◆ Task to complete ◆
Retype all material exactly. Pictures stay out of the copy.

◆ Supplied data ◆
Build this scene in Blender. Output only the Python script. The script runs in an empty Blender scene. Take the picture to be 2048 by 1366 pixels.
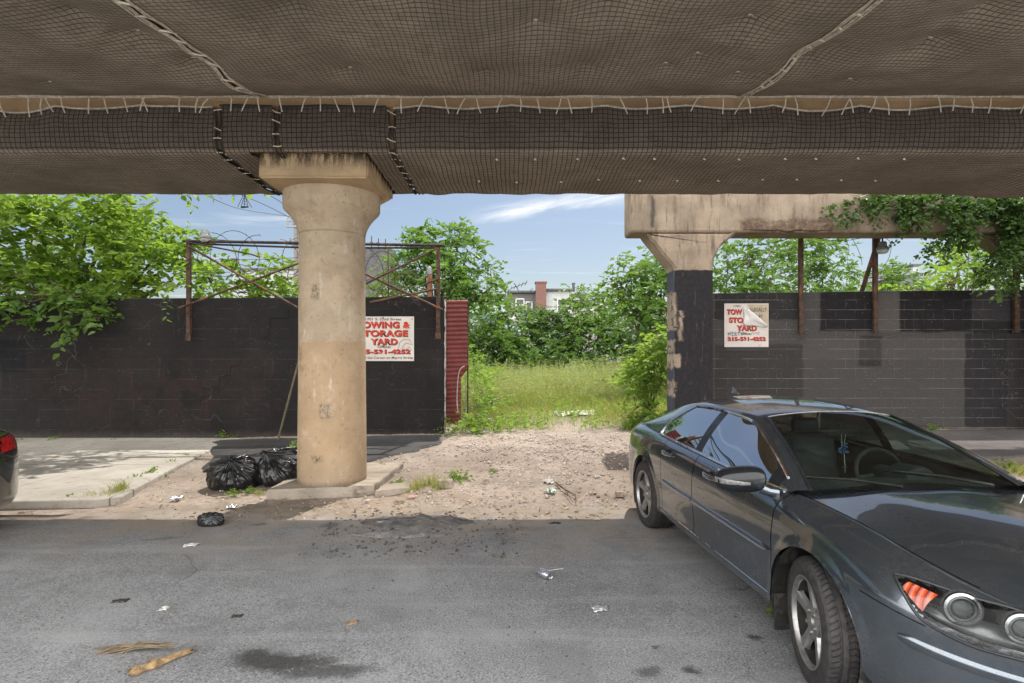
import bpy, bmesh, math, random
import numpy as np
from mathutils import Vector, Matrix, noise
R = math.radians
rng = np.random.default_rng(7)
random.seed(7)
scene = bpy.context.scene
col = scene.collection
FPX, HY, CH = 1150.0, 700.0, 1.808          # focal length in photo pixels, horizon row, eye height

def P(px, py, Y):                            # photo pixel at distance Y -> world
    return Vector(((px - 1024) * Y / FPX, Y, CH - (py - HY) * Y / FPX))
def G(px, py, z=0.0):                        # photo pixel on the ground at height z
    Y = FPX * (CH - z) / (py - HY)
    return Vector(((px - 1024) * Y / FPX, Y, z))

# ------------------------------------------------------------------ object helpers
def tag(o, label=None, cat=None, group=None, kind=None):
    for k, v in (('label', label), ('category', cat), ('group', group), ('kind', kind)):
        if v: o[k] = v
    return o
def thing(name, label, cat, loc=(0, 0, 0), group=None):
    o = bpy.data.objects.new(name, None); col.objects.link(o)
    o.location = loc; o.empty_display_size = .2
    return tag(o, label, cat, group)
def world_loc(p):
    v = Vector((0, 0, 0))
    while p is not None:
        v += Vector(p.location); p = p.parent
    return v
def mesh_obj(name, V, F, mats, parent=None, origin=None, smooth=False, mi=None, uv=None):
    """one mesh object; V in world coordinates"""
    V = np.asarray(V, dtype=np.float64).reshape(-1, 3)
    if parent is not None and origin is None:
        origin = world_loc(parent)
    if origin is None: origin = Vector((0, 0, 0))
    V = V - np.array(origin)
    me = bpy.data.meshes.new(name)
    if isinstance(F, np.ndarray):
        n, k = F.shape
        me.vertices.add(len(V)); me.vertices.foreach_set('co', V.ravel())
        me.loops.add(n * k); me.loops.foreach_set('vertex_index', F.ravel().astype(np.int32))
        me.polygons.add(n); me.polygons.foreach_set('loop_start', np.arange(0, n * k, k, dtype=np.int32))
        me.update(calc_edges=True)
    else:
        me.from_pydata([tuple(v) for v in V], [], [tuple(f) for f in F])
    for m in (mats if isinstance(mats, (list, tuple)) else [mats]): me.materials.append(m)
    if mi is not None: me.polygons.foreach_set('material_index', np.asarray(mi, dtype=np.int32))
    if smooth: me.polygons.foreach_set('use_smooth', np.ones(len(me.polygons), dtype=bool))
    if uv is not None:
        l = me.uv_layers.new(name='UVMap')
        idx = np.empty(len(me.loops), dtype=np.int32); me.loops.foreach_get('vertex_index', idx)
        l.data.foreach_set('uv', np.asarray(uv, dtype=np.float64)[idx].ravel())
    me.validate(clean_customdata=False); me.update()
    o = bpy.data.objects.new(name, me); col.objects.link(o)
    if parent is not None:
        o.parent = parent
        o.location = Vector(origin) - world_loc(parent)
    else: o.location = origin
    return o
def children(o): return [c for c in bpy.data.objects if c.parent == o]
def copy_tree(o, parent=None):
    c = o.copy(); col.objects.link(c)
    if parent is not None: c.parent = parent
    for ch in children(o): copy_tree(ch, c)
    return c

class MB:
    def __init__(s): s.V = []; s.F = []; s.mi = []; s.m = 0
    def add(s, V, F):
        b = len(s.V); s.V += [tuple(v) for v in V]
        s.F += [tuple(i + b for i in f) for f in F]; s.mi += [s.m] * len(F); return s
    def box(s, c, size, rot=None, bev=0.0):
        hx, hy, hz = [d / 2 for d in size]; b = min(bev, hx * .9, hy * .9, hz * .9)
        bm = bmesh.new(); bmesh.ops.create_cube(bm, size=1)
        for v in bm.verts: v.co = Vector((v.co.x * size[0], v.co.y * size[1], v.co.z * size[2]))
        if b > 0: bmesh.ops.bevel(bm, geom=bm.edges[:], offset=b, segments=1, affect='EDGES')
        Mx = rot.to_4x4() if rot is not None else Matrix()
        V = [Mx @ v.co + Vector(c) for v in bm.verts]; bm.verts.index_update()
        s.add(V, [[v.index for v in f.verts] for f in bm.faces]); bm.free(); return s
    def tube(s, pts, r, n=8, caps=True):
        pts = [Vector(p) for p in pts]; k = len(pts)
        rr = r if isinstance(r, (list, tuple, np.ndarray)) else [r] * k
        V = []; up = Vector((0, 0, 1)); u = None
        for i in range(k):
            t = (pts[min(i + 1, k - 1)] - pts[max(i - 1, 0)])
            t = t.normalized() if t.length > 1e-9 else Vector((0, 0, 1))
            if u is None:
                u = t.cross(up if abs(t.z) < .95 else Vector((1, 0, 0))).normalized()
            else:
                u = (u - t * u.dot(t)); u = u.normalized() if u.length > 1e-6 else t.orthogonal().normalized()
            w = t.cross(u)
            for j in range(n):
                a = 2 * math.pi * j / n
                V.append(pts[i] + (u * math.cos(a) + w * math.sin(a)) * rr[i])
        F = [(i * n + j, i * n + (j + 1) % n, (i + 1) * n + (j + 1) % n, (i + 1) * n + j) for i in range(k - 1) for j in range(n)]
        if caps: F += [tuple(range(n - 1, -1, -1)), tuple((k - 1) * n + j for j in range(n))]
        return s.add(V, F)
    def lathe(s, prof, c, n=40, axis='Z', caps=True):
        V = []
        for (r, z) in prof:
            for j in range(n):
                a = 2 * math.pi * j / n; x, y = r * math.cos(a), r * math.sin(a)
                v = {'Z': (x, y, z), 'Y': (x, z, y), 'X': (z, x, y)}[axis]
                V.append(Vector(v) + Vector(c))
        k = len(prof)
        F = [(i * n + j, i * n + (j + 1) % n, (i + 1) * n + (j + 1) % n, (i + 1) * n + j) for i in range(k - 1) for j in range(n)]
        if caps: F += [tuple(range(n - 1, -1, -1)), tuple((k - 1) * n + j for j in range(n))]
        return s.add(V, F)
    def prism(s, poly, d):                   # poly: list of Vector, d: extrusion vector
        n = len(poly); d = Vector(d)
        V = [Vector(p) for p in poly] + [Vector(p) + d for p in poly]
        F = [tuple(range(n)), tuple(range(2 * n - 1, n - 1, -1))] + [(j, j + n, (j + 1) % n + n, (j + 1) % n) for j in range(n)]
        return s.add(V, F)
    def build(s, name, mats, parent=None, origin=None, smooth=False, fix=True, bevel=0, angle=40):
        o = mesh_obj(name, s.V, s.F, mats, parent, origin, mi=s.mi)
        if fix:
            bm = bmesh.new(); bm.from_mesh(o.data); bmesh.ops.recalc_face_normals(bm, faces=bm.faces); bm.to_mesh(o.data); bm.free()
        if smooth:
            o.data.polygons.foreach_set('use_smooth', np.ones(len(o.data.polygons), dtype=bool))
            try: o.data.set_sharp_from_angle(angle=R(angle))
            except Exception: pass
        if bevel:
            b = o.modifiers.new('bevel', 'BEVEL'); b.width = bevel; b.segments = 2; b.limit_method = 'ANGLE'; b.angle_limit = R(35)
        return o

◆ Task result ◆
Build this scene in Blender. Output only the Python script. The script runs in an empty Blender scene. Take the picture to be 2048 by 1366 pixels.
import bpy, bmesh, math, random
import numpy as np
from mathutils import Vector, Matrix, noise
R = math.radians
rng = np.random.default_rng(7)
random.seed(7)
scene = bpy.context.scene
col = scene.collection
FPX, HY, CH = 1150.0, 700.0, 1.808          # focal length in photo pixels, horizon row, eye height

def P(px, py, Y):                            # photo pixel at distance Y -> world
    return Vector(((px - 1024) * Y / FPX, Y, CH - (py - HY) * Y / FPX))
def G(px, py, z=0.0):                        # photo pixel on the ground at height z
    Y = FPX * (CH - z) / (py - HY)
    return Vector(((px - 1024) * Y / FPX, Y, z))

# ------------------------------------------------------------------ object helpers
def tag(o, label=None, cat=None, group=None, kind=None):
    for k, v in (('label', label), ('category', cat), ('group', group), ('kind', kind)):
        if v: o[k] = v
    return o
def thing(name, label, cat, loc=(0, 0, 0), group=None):
    o = bpy.data.objects.new(name, None); col.objects.link(o)
    o.location = loc; o.empty_display_size = .2
    return tag(o, label, cat, group)
def world_loc(p):
    v = Vector((0, 0, 0))
    while p is not None:
        v += Vector(p.location); p = p.parent
    return v
def mesh_obj(name, V, F, mats, parent=None, origin=None, smooth=False, mi=None, uv=None):
    """one mesh object; V in world coordinates"""
    V = np.asarray(V, dtype=np.float64).reshape(-1, 3)
    if parent is not None and origin is None:
        origin = world_loc(parent)
    if origin is None: origin = Vector((0, 0, 0))
    V = V - np.array(origin)
    me = bpy.data.meshes.new(name)
    if isinstance(F, np.ndarray):
        n, k = F.shape
        me.vertices.add(len(V)); me.vertices.foreach_set('co', V.ravel())
        me.loops.add(n * k); me.loops.foreach_set('vertex_index', F.ravel().astype(np.int32))
        me.polygons.add(n); me.polygons.foreach_set('loop_start', np.arange(0, n * k, k, dtype=np.int32))
        me.update(calc_edges=True)
    else:
        me.from_pydata([tuple(v) for v in V], [], [tuple(f) for f in F])
    for m in (mats if isinstance(mats, (list, tuple)) else [mats]): me.materials.append(m)
    if mi is not None: me.polygons.foreach_set('material_index', np.asarray(mi, dtype=np.int32))
    if smooth: me.polygons.foreach_set('use_smooth', np.ones(len(me.polygons), dtype=bool))
    if uv is not None:
        l = me.uv_layers.new(name='UVMap')
        idx = np.empty(len(me.loops), dtype=np.int32); me.loops.foreach_get('vertex_index', idx)
        l.data.foreach_set('uv', np.asarray(uv, dtype=np.float64)[idx].ravel())
    me.validate(clean_customdata=False); me.update()
    o = bpy.data.objects.new(name, me); col.objects.link(o)
    if parent is not None:
        o.parent = parent
        o.location = Vector(origin) - world_loc(parent)
    else: o.location = origin
    return o
def children(o): return [c for c in bpy.data.objects if c.parent == o]
def copy_tree(o, parent=None):
    c = o.copy(); col.objects.link(c)
    if parent is not None: c.parent = parent
    for ch in children(o): copy_tree(ch, c)
    return c

class MB:
    def __init__(s): s.V = []; s.F = []; s.mi = []; s.m = 0
    def add(s, V, F):
        b = len(s.V); s.V += [tuple(v) for v in V]
        s.F += [tuple(i + b for i in f) for f in F]; s.mi += [s.m] * len(F); return s
    def box(s, c, size, rot=None, bev=0.0):
        hx, hy, hz = [d / 2 for d in size]; b = min(bev, hx * .9, hy * .9, hz * .9)
        bm = bmesh.new(); bmesh.ops.create_cube(bm, size=1)
        for v in bm.verts: v.co = Vector((v.co.x * size[0], v.co.y * size[1], v.co.z * size[2]))
        if b > 0: bmesh.ops.bevel(bm, geom=bm.edges[:], offset=b, segments=1, affect='EDGES')
        Mx = rot.to_4x4() if rot is not None else Matrix()
        V = [Mx @ v.co + Vector(c) for v in bm.verts]; bm.verts.index_update()
        s.add(V, [[v.index for v in f.verts] for f in bm.faces]); bm.free(); return s
    def tube(s, pts, r, n=8, caps=True):
        pts = [Vector(p) for p in pts]; k = len(pts)
        rr = r if isinstance(r, (list, tuple, np.ndarray)) else [r] * k
        V = []; up = Vector((0, 0, 1)); u = None
        for i in range(k):
            t = (pts[min(i + 1, k - 1)] - pts[max(i - 1, 0)])
            t = t.normalized() if t.length > 1e-9 else Vector((0, 0, 1))
            if u is None:
                u = t.cross(up if abs(t.z) < .95 else Vector((1, 0, 0))).normalized()
            else:
                u = (u - t * u.dot(t)); u = u.normalized() if u.length > 1e-6 else t.orthogonal().normalized()
            w = t.cross(u)
            for j in range(n):
                a = 2 * math.pi * j / n
                V.append(pts[i] + (u * math.cos(a) + w * math.sin(a)) * rr[i])
        F = [(i * n + j, i * n + (j + 1) % n, (i + 1) * n + (j + 1) % n, (i + 1) * n + j) for i in range(k - 1) for j in range(n)]
        if caps: F += [tuple(range(n - 1, -1, -1)), tuple((k - 1) * n + j for j in range(n))]
        return s.add(V, F)
    def lathe(s, prof, c, n=40, axis='Z', caps=True):
        V = []
        for (r, z) in prof:
            for j in range(n):
                a = 2 * math.pi * j / n; x, y = r * math.cos(a), r * math.sin(a)
                v = {'Z': (x, y, z), 'Y': (x, z, y), 'X': (z, x, y)}[axis]
                V.append(Vector(v) + Vector(c))
        k = len(prof)
        F = [(i * n + j, i * n + (j + 1) % n, (i + 1) * n + (j + 1) % n, (i + 1) * n + j) for i in range(k - 1) for j in range(n)]
        if caps: F += [tuple(range(n - 1, -1, -1)), tuple((k - 1) * n + j for j in range(n))]
        return s.add(V, F)
    def prism(s, poly, d):                   # poly: list of Vector, d: extrusion vector
        n = len(poly); d = Vector(d)
        V = [Vector(p) for p in poly] + [Vector(p) + d for p in poly]
        F = [tuple(range(n)), tuple(range(2 * n - 1, n - 1, -1))] + [(j, j + n, (j + 1) % n + n, (j + 1) % n) for j in range(n)]
        return s.add(V, F)
    def build(s, name, mats, parent=None, origin=None, smooth=False, fix=True, bevel=0, angle=40):
        o = mesh_obj(name, s.V, s.F, mats, parent, origin, mi=s.mi)
        if fix:
            bm = bmesh.new(); bm.from_mesh(o.data); bmesh.ops.recalc_face_normals(bm, faces=bm.faces); bm.to_mesh(o.data); bm.free()
        if smooth:
            o.data.polygons.foreach_set('use_smooth', np.ones(len(o.data.polygons), dtype=bool))
            try: o.data.set_sharp_from_angle(angle=R(angle))
            except Exception: pass
        if bevel:
            b = o.modifiers.new('bevel', 'BEVEL'); b.width = bevel; b.segments = 2; b.limit_method = 'ANGLE'; b.angle_limit = R(35)
        return o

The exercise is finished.